Mellish, Humphrey Pickard Wolfgang

  • DICTIONARY OF CANADIAN BIOGRAPHY ARTICLE: R. Blake Brown, “MELLISH, HUMPHREY PICKARD WOLFGANG,” in Dictionary of Canadian Biography, vol. 16, University of Toronto/Université Laval, 2003–. http://www.biographi.ca/en/bio/mellish_humphrey_pickard_wolfgang_16E.html
  • DCB profile notes:
    • Teacher, lawyer, and judge; b. 13 May 1862 in Lot 50, P.E.I., youngest child of James Lewis Mellish and Margaret Sophia Murray; m. 25 Oct. 1898 Margaret Mabel Wilmot White, cousin of Albert Scott White, in Springfield, Kings County, N.B.; they had no children; d. 19 June 1937 in Halifax.
    • Prince Edward Island farmers James Lewis and Margaret Sophia Mellish had limited financial means, yet a daughter, Mary, became a leading educator at the ladies’ academy associated with Mount Allison College in Sackville, N.B., and their son Humphrey Mellish studied at Prince of Wales College in Charlottetown before attending Dalhousie College in Halifax. He completed a ba in 1882, and spent time at the University of London, where he matriculated in the honours division in 1883. After returning to Nova Scotia, he taught mathematics at Pictou Academy from 1885 to 1888. He obtained his llb from Dean Richard Chapman Weldon’s recently established Dalhousie law school in 1890. A talented public speaker, he delivered valedictory addresses at both his arts and law convocations. 
    • A Liberal, Mellish showed no interest in pursuing electoral office. On 11 Feb. 1918 Sir Robert Laird Borden’s Union government appointed him to the Nova Scotia Supreme Court. Two years later, on 13 Oct. 1920, he was named chair of a royal commission to investigate the Provincial Highway Board. Despite evidence of partisan politics in the board’s operations, the commission exonerated George Henry Murray’s government of any wrongdoing. Mellish also served as a deputy local judge in admiralty and a local judge in admiralty in 1920 and 1921 respectively.
    • Despite his contemporaries’ assessment, historians have been highly critical of Mellish because of his decisions against organized labour.
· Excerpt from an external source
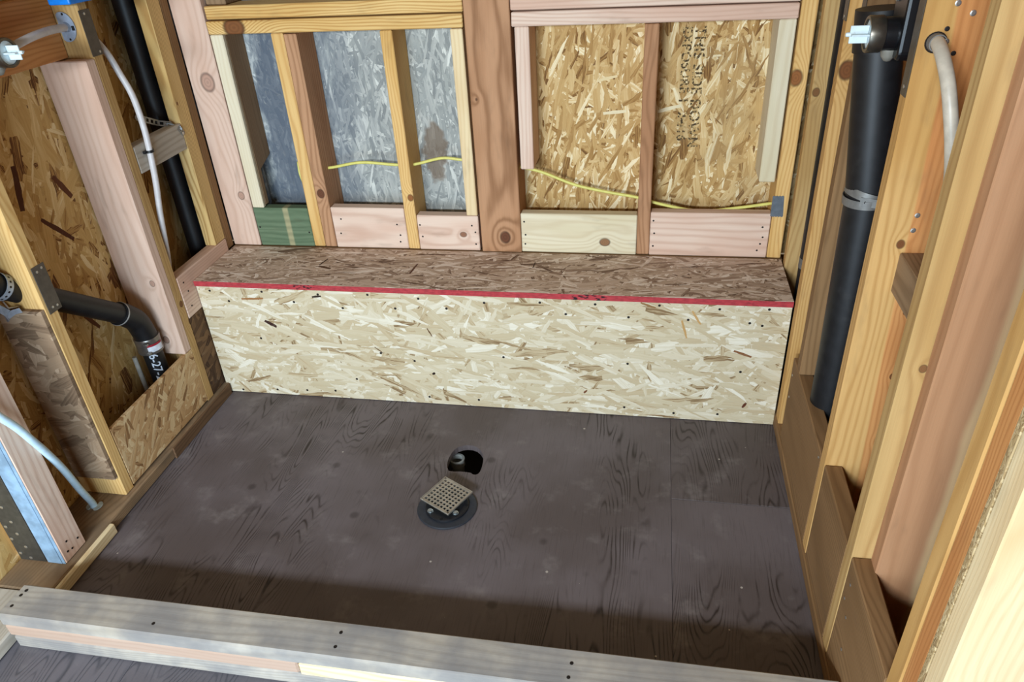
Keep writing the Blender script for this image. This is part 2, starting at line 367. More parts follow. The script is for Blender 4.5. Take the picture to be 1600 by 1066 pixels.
circ = [(DC[0] + .056 * math.cos(a * math.pi / 14), DC[1] + .056 * math.sin(a * math.pi / 14)) for a in range(28)]
put('plywood_panel', plate_with_holes([(-.14, -1.0 + .0), (1.527 - g, -1.0), (1.527 - g, .38), (-.14, .38)], [HOLE, circ], -.019, 0), FLOORM, floor, (0, 0, -.019))
put('plywood_panel', bm_box((1.527 + g, W + .14, -.359 + g, .38, -.019, 0), .001, 0), FLOORM, floor, (1.9, .4, -.019))
put('plywood_panel', bm_box((1.527 + g, W + .14, -1.0, -.359 - g, -.019, 0), .001, 0), FLOORM, floor, (2.7, -1.1, -.019))
put('plywood_panel', bm_box((-.6, .318 - g, -3.2, -1.0 - g, -.019, 0), .001, 0), FLOORM2, floor, (-.3, -2, -.019), label='weathered grey plywood panel outside the curb')
put('plywood_panel', bm_box((.318 + g, 2.6, -3.2, -1.0 - g, -.019, 0), .001, 0), FLOORM2, floor, (.9, -1.6, -.019), label='weathered grey plywood panel outside the curb')
# crawl space under the hole: joist and dark underside
put('floor_joist', bm_box((.70, .738, -1.0, .38, -.26, -.020), .002), simple('crawl_joist', (120, 92, 62), .9), floor)
put('floor_joist', bm_box((1.12, 1.158, -1.0, .38, -.26, -.020), .002), simple('crawl_joist', (120, 92, 62), .9), floor)
put('subsoil', bm_box((-.6, 2.6, -3.2, .6, -.75, -.70), 0), simple('dark_soil', (30, 24, 20), .95), floor)
put('foundation_wall', bm_box((-.62, 2.62, .6, .64, -.75, -.02), 0), simple('dark_soil', (30, 24, 20), .95), floor)
autosmooth(put('pipe_fitting', bm_lathe([(0, .020), (.15, .020), (.151, .024), (.175, .024), (.175, .018), (.16, .017)], (.882, -.222, -.21), (0, 0, 1), 24), simple('grey_fitting', (150, 152, 148), .5), floor, label='grey pipe fitting down in the dark hole'), 30)

# ================================================================ BACK WALL
wb_ = empty('wall_back', (W / 2, D, 0)); tag(wb_, 'open framed back wall with grey and golden strand board sheathing', kind='structure')
YB = D + .122
def grey_overlay(t, uv, col, tone, fib):
    st = t.vm('MULTIPLY', uv, (9, 3.0, 1)); n = t.noise(t.vm('ADD', st, (3.1, 1.7, 0)), 1.0, 4.0, .65)
    n2 = t.noise(t.vm('ADD', t.vm('MULTIPLY', uv, (26, 7, 1)), (8, 2, 0)), 1.0, 4.0, .65)
    P = t.sep(uv)
    bl = t.smooth(t.math('SUBTRACT', .06, P[0]), -.16, .20)     # stain is heavier towards the left bays
    m = t.math('MULTIPLY', t.smooth(t.math('ADD', n, t.math('MULTIPLY', n2, .45)), .58, .76), t.math('ADD', .16, t.math('MULTIPLY', bl, .62)))
    col = t.mixc(t.math('MULTIPLY', bl, .30), col, rgba((150, 164, 178)))
    col = t.mixc(m, col, rgba((72, 82, 98)))
    d = t.vm('LENGTH', t.vm('MULTIPLY', t.vm('SUBTRACT', uv, (.735 - .4, .735 - .40, 0)), (1.0, .42, 1)), out=1)
    d = t.math('ADD', d, t.math('MULTIPLY', t.math('SUBTRACT', t.noise(uv, 26., 3.), .5), .05))
    br = t.math('SUBTRACT', 1.0, t.smooth(d, .032, .048))
    return t.mixc(t.math('MULTIPLY', br, .8), col, rgba((116, 98, 80)))
GXL = (-.14, .94)
sheet('sheathing_panel', wb_, (-.14, .94, YB, YB + .012, .40, 1.75), 'xz', GREYS, main=90, spread=1.0, L=.07, W=.011, seed=2.0, overlay=grey_overlay, fibre=.25, label='weathered blue grey strand board behind the left bays')
def gold_overlay(t, uv, col, tone, fib):
    P = t.sep(uv)
    m = t.math('MULTIPLY', t.smooth(P[0], .02, .06), .30)
    n = t.noise(uv, 7.0, 3.0)
    return t.mixc(t.math('MULTIPLY', t.smooth(n, .42, .62), m), col, rgba((158, 134, 96)))
gold = sheet('sheathing_panel', wb_, (.943, 1.98, YB, YB + .012, .40, 1.75), 'xz', GOLD, main=78, seed=5.0, L=.075, W=.014, overlay=gold_overlay,
      spots=[(1.315, .855, 6, .07, .011, (230, 214, 176)), (1.475, .865, 14, .075, .012, (232, 216, 178)), (1.29, .955, 14, .06, .010, (226, 204, 158))], label='golden strand board behind the right bays')
# mill stamp printed on the golden board (ink, two lines running down)
def stamp(txt, x, z, size, parent):
    c = bpy.data.curves.new('stamp_text', 'FONT'); c.body = txt; c.size = size; c.extrude = 0; c.align_x = 'LEFT'; c.space_character = 1.05; c.offset = .0009
    o = bpy.data.objects.new('printed_stamp', c); COL.objects.link(o)
    dg = bpy.context.evaluated_depsgraph_get(); me = bpy.data.meshes.new_from_object(o.evaluated_get(dg)); bpy.data.objects.remove(o); me.name = 'printed_stamp'
    return me
t_ = NT('faded_stamp_ink'); nn = t_.noise(t_.obj(), 110., 4., .7); fc = t_.mixc(t_.smooth(nn, .44, .52), rgba((204, 172, 118)), rgba((78, 64, 46))); INK = t_.fin(fc, .9, spec=.1)
for txt, x, z, sz in (('THIS SIDE DOWN', 1.538, 1.095, .042), ('EXPOSURE 1  24/16', 1.504, 1.095, .037)):
    me = stamp(txt, x, z, sz, gold); me.materials.append(INK)
    o = link('printed_stamp', me, gold, Vector((x, YB - .0006, z)) - gold.location - wb_.location)
    o.rotation_euler = Matrix(((0, 1, 0), (0, 0, -1), (-1, 0, 0))).transposed().to_euler() if False else Matrix(((0, 1, 0), (0, 0, -1), (-1, 0, 0))).to_euler(); o['label'] = 'faded black mill stamp lettering'

sheet('sheathing_panel', wb_, (-.14, 1.98, YB - .02, YB - .008, 0, .40), 'xz', GOLD, main=90, seed=3.0)
board('ledger', wb_, 'brown', (-.001, W + .001, D - .0045, D + .10, .30, .4370), 'x')
board('corner_stud', wb_, 'pink', (.001, .103, D, D + .038, .4385, 1.75), knots=[(.06, D, .99, .022), (.075, D, .62, .011)], freq=70, label='wide pink corner stud')
# notched white stud: deep above, thin below the notch
board('stud', wb_, 'white', (.107, .1475, D, D + .018, .578, 1.1265), contrast=.3, label='white furring strip over the notched board')
pr = [(0, D + .0185, .582), (0, D + .040, .582), (0, D + .040, .700), (0, YB - .001, .728), (0, YB - .001, 1.125), (0, D + .0185, 1.125)]
lc = (.127, D + .06, .582)
put('stud', bm_prism([(.107, y, z) for _, y, z in pr], (.041, 0, 0), bev=.002), wood_mat('wood_stud_notched', 'dirty', 'z', lc, contrast=.3), wb_, lc, label='brown stud notched away low down')
board('stud', wb_, 'yellow', (.304, .3425, D, YB - .001, .440, 1.126))
board('stud', wb_, 'red', (.3435, .384, D + .001, YB - .001, .440, 1.124), knots=[(.363, D, .63, .012)], label='reddish brown stud doubled onto a yellow stud')
board('stud', wb_, 'yellow', (.642, .680, D, YB - .001, .440, 1.126), knots=[(.67, D, .62, .009)])
board('stud', wb_, 'cream', (.852, .888, D, D + .04, .562, 1.125), contrast=.35, label='pale cream stud against the post')
board('post', wb_, 'red', (.897, 1.027, D - .005, YB - .003, .4385, 1.75), knots=[(.976, D, .491, .017), (.915, D, .93, .006)], pith=(.012, .20), freq=75, contrast=.75, label='wide reddish brown post')
board('stud', wb_, 'pinkwhite', (1.037, 1.078, D, YB - .001, .716, 1.125), contrast=.4, label='short pale pink stud cut off above the cable')
board('stud', wb_, 'red', (1.397, 1.436, D, YB - .001, .440, 1.124))
board('stud', wb_, 'white', (1.745, 1.789, D, YB - .001, .682, 1.125), contrast=.4, label='short white stud cut off low')
board('stud', wb_, 'yellow', (1.796, 1.837, D, YB - .001, .4385, 1.75), knots=[(1.806, D, .976, .017)])
hk = [(.193, D, 1.146, .026)]
board('header', wb_, 'header', (.105, .891, D - .002, YB - .001, 1.1275, 1.1645), 'x', knots=hk, freq=140, contrast=.7)
board('header', wb_, 'header', (.108, .893, D + .002, YB - .001, 1.1685, 1.206), 'x', freq=140, contrast=.7)
board('header', wb_, 'pinkwhite', (1.030, 1.791, D - .002, YB - .001, 1.1265, 1.1640), 'x', freq=80, label='pale pink header over the right bays')
board('header', wb_, 'pinkwhite', (1.030, 1.791, D - .004, YB - .001, 1.168, 1.206), 'x', freq=80, label='upper pale pink header over the right bays')
board('stud', wb_, 'dirty', (.108, .172, D + .02, YB - .001, 1.207, 1.7))
board('stud', wb_, 'dirty', (.64, .68, D + .02, YB - .001, 1.207, 1.7))
def green_extra(t, P, col, qs):
    m = t.math('SUBTRACT', 1.0, t.smooth(t.math('ABSOLUTE', t.math('SUBTRACT', P[0], .018)), .006, .013))
    c = t.mixc(t.math('MULTIPLY', m, .75), col, rgba((180, 168, 128)))
    z = t.math('ADD', t.math('MULTIPLY', t.math('SINE', t.math('MULTIPLY', t.math('ADD', P[2], t.math('MULTIPLY', t.noise(qs, 12.), .02)), 260.)), .5), .5)
    return t.mixc(t.math('MULTIPLY', z, .28), c, rgba((66, 84, 60)))
B1 = board('blocking', wb_, 'green', (.1045, .3025, D + .002, D + .038, .4385, .577), 'x', label='green stained blocking board', extra=green_extra)
B2 = board('blocking', wb_, 'pinkwhite', (.3855, .641, D + .001, D + .038, .4385, .582), 'x', freq=85)
B3 = board('blocking', wb_, 'pinkwhite', (.6815, .888, D + .001, D + .038, .4385, .560), 'x', freq=85, knots=[(.835, D, .495, .009)])
B4 = board('blocking', wb_, 'white', (1.0285, 1.396, D + .001, D + .038, .4385, .571), 'x', knots=[(1.297, D, .479, .013)], freq=90, label='pale cream blocking board with a knot')
B5 = board('blocking', wb_, 'pinkwhite', (1.437, 1.794, D + .001, D + .038, .4385, .582), 'x', freq=60, label='wide pale pink blocking board')
for px_, pz_ in [(0.417, 0.542), (0.408, 0.49), (0.611, 0.526), (0.618, 0.488), (0.615, 0.464), (0.69, 0.526), (0.695, 0.485), (0.866, 0.527), (0.876, 0.504), (0.875, 0.462), (0.115, 0.507), (0.293, 0.491), (1.039, 0.544), (1.042, 0.499), (1.04, 0.467), (1.446, 0.555), (1.45, 0.513), (1.448, 0.47), (1.772, 0.54), (1.776, 0.507), (1.771, 0.485), (1.764, 0.463)]:
    par = B1 if px_ < .3 else B2 if px_ < .65 else B3 if px_ < .9 else B4 if px_ < 1.4 else B5
    fasten(par, ME_pin, 'nail_head', (px_, D + .0008, pz_), (0, -1, 0))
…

In the 1920s and 1930s class conflict marred the province’s coal and steel industries. These tensions spilled into the Nova Scotia Supreme Court, which had several judges with corporate ties. On 4 March 1924 mp James Shaver Woodsworth declared in the House of Commons that he had been told “corporation influence on the bench was so strong that the court is looked upon by labour as a company department.”
    • The Halifax Chronicle extolled Mellish for having had “one of the most brilliant and useful legal careers in the history of this province,” but his record of judicial partiality in the labour clashes of Nova Scotia during the interwar period has overshadowed his reputation for legal skill.